-- Instructions to follow --
Retype every entry word for word.

-- Records from a collection --
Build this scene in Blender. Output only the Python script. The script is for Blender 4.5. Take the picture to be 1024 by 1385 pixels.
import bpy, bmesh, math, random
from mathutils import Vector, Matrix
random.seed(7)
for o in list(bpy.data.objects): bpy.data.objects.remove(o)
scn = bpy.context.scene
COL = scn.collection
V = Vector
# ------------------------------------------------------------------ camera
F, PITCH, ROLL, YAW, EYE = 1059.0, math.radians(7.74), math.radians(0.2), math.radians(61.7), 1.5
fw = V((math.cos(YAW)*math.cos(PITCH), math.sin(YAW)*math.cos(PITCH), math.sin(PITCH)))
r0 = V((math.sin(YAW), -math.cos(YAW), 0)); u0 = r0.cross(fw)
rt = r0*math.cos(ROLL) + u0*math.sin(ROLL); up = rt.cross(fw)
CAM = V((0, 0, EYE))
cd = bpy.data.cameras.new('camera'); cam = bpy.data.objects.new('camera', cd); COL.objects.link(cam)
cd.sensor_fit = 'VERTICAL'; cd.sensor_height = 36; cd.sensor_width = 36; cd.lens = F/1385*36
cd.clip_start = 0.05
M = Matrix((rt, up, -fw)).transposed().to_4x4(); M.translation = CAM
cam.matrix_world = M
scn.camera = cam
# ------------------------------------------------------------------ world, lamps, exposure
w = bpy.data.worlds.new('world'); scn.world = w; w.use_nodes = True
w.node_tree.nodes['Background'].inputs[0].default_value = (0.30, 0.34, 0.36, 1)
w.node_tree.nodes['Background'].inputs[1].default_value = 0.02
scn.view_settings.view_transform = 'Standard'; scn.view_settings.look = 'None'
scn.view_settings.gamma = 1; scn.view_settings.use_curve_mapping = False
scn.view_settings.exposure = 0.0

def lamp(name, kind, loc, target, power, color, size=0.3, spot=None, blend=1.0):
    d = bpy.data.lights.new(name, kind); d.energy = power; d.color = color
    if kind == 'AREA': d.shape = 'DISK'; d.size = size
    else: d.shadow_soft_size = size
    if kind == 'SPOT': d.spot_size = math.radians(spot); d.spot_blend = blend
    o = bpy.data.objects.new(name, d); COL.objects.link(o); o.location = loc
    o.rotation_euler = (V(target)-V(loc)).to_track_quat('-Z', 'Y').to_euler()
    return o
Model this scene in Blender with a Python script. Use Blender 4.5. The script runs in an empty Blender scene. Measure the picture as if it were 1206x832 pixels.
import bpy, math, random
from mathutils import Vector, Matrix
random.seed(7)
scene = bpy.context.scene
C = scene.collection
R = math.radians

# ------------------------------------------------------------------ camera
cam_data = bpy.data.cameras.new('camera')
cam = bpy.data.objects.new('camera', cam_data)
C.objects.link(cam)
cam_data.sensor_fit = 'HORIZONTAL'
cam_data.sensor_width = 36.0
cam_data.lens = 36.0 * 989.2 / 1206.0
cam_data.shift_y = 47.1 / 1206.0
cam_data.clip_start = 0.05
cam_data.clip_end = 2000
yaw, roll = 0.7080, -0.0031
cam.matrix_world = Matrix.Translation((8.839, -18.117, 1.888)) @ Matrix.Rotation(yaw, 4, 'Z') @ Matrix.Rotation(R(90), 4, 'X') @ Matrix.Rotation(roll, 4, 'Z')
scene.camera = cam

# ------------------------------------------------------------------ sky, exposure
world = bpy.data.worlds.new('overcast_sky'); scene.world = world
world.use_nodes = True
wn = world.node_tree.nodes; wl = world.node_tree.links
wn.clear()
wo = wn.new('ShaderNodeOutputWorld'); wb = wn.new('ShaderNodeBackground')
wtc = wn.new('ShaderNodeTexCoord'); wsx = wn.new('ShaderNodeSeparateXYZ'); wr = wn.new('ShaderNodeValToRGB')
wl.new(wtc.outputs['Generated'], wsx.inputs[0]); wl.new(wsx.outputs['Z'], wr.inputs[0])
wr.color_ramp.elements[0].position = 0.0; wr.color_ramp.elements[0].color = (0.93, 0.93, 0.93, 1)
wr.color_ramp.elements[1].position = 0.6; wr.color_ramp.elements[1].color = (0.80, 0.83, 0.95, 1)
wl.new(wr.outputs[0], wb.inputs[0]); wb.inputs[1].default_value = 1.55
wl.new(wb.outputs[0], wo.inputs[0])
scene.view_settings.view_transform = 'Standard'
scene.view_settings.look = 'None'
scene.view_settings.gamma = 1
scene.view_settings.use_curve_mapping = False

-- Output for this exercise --
Build this scene in Blender. Output only the Python script. The script is for Blender 4.5. Take the picture to be 1024 by 1385 pixels.
import bpy, bmesh, math, random
from mathutils import Vector, Matrix
random.seed(7)
for o in list(bpy.data.objects): bpy.data.objects.remove(o)
scn = bpy.context.scene
COL = scn.collection
V = Vector
# ------------------------------------------------------------------ camera
F, PITCH, ROLL, YAW, EYE = 1059.0, math.radians(7.74), math.radians(0.2), math.radians(61.7), 1.5
fw = V((math.cos(YAW)*math.cos(PITCH), math.sin(YAW)*math.cos(PITCH), math.sin(PITCH)))
r0 = V((math.sin(YAW), -math.cos(YAW), 0)); u0 = r0.cross(fw)
rt = r0*math.cos(ROLL) + u0*math.sin(ROLL); up = rt.cross(fw)
CAM = V((0, 0, EYE))
cd = bpy.data.cameras.new('camera'); cam = bpy.data.objects.new('camera', cd); COL.objects.link(cam)
cd.sensor_fit = 'VERTICAL'; cd.sensor_height = 36; cd.sensor_width = 36; cd.lens = F/1385*36
cd.clip_start = 0.05
M = Matrix((rt, up, -fw)).transposed().to_4x4(); M.translation = CAM
cam.matrix_world = M
scn.camera = cam
# ------------------------------------------------------------------ world, lamps, exposure
w = bpy.data.worlds.new('world'); scn.world = w; w.use_nodes = True
w.node_tree.nodes['Background'].inputs[0].default_value = (0.30, 0.34, 0.36, 1)
w.node_tree.nodes['Background'].inputs[1].default_value = 0.02
scn.view_settings.view_transform = 'Standard'; scn.view_settings.look = 'None'
scn.view_settings.gamma = 1; scn.view_settings.use_curve_mapping = False
scn.view_settings.exposure = 0.0

def lamp(name, kind, loc, target, power, color, size=0.3, spot=None, blend=1.0):
    d = bpy.data.lights.new(name, kind); d.energy = power; d.color = color
    if kind == 'AREA': d.shape = 'DISK'; d.size = size
    else: d.shadow_soft_size = size
    if kind == 'SPOT': d.spot_size = math.radians(spot); d.spot_blend = blend
    o = bpy.data.objects.new(name, d); COL.objects.link(o); o.location = loc
    o.rotation_euler = (V(target)-V(loc)).to_track_quat('-Z', 'Y').to_euler()
    return o
Model this scene in Blender with a Python script. Use Blender 4.5. The script runs in an empty Blender scene. Measure the picture as if it were 1206x832 pixels.
import bpy, math, random
from mathutils import Vector, Matrix
random.seed(7)
scene = bpy.context.scene
C = scene.collection
R = math.radians

# ------------------------------------------------------------------ camera
cam_data = bpy.data.cameras.new('camera')
cam = bpy.data.objects.new('camera', cam_data)
C.objects.link(cam)
cam_data.sensor_fit = 'HORIZONTAL'
cam_data.sensor_width = 36.0
cam_data.lens = 36.0 * 989.2 / 1206.0
cam_data.shift_y = 47.1 / 1206.0
cam_data.clip_start = 0.05
cam_data.clip_end = 2000
yaw, roll = 0.7080, -0.0031
cam.matrix_world = Matrix.Translation((8.839, -18.117, 1.888)) @ Matrix.Rotation(yaw, 4, 'Z') @ Matrix.Rotation(R(90), 4, 'X') @ Matrix.Rotation(roll, 4, 'Z')
scene.camera = cam

# ------------------------------------------------------------------ sky, exposure
world = bpy.data.worlds.new('overcast_sky'); scene.world = world
world.use_nodes = True
wn = world.node_tree.nodes; wl = world.node_tree.links
wn.clear()
wo = wn.new('ShaderNodeOutputWorld'); wb = wn.new('ShaderNodeBackground')
wtc = wn.new('ShaderNodeTexCoord'); wsx = wn.new('ShaderNodeSeparateXYZ'); wr = wn.new('ShaderNodeValToRGB')
wl.new(wtc.outputs['Generated'], wsx.inputs[0]); wl.new(wsx.outputs['Z'], wr.inputs[0])
wr.color_ramp.elements[0].position = 0.0; wr.color_ramp.elements[0].color = (0.93, 0.93, 0.93, 1)
wr.color_ramp.elements[1].position = 0.6; wr.color_ramp.elements[1].color = (0.80, 0.83, 0.95, 1)
wl.new(wr.outputs[0], wb.inputs[0]); wb.inputs[1].default_value = 1.55
wl.new(wb.outputs[0], wo.inputs[0])
scene.view_settings.view_transform = 'Standard'
scene.view_settings.look = 'None'
scene.view_settings.gamma = 1
scene.view_settings.use_curve_mapping = False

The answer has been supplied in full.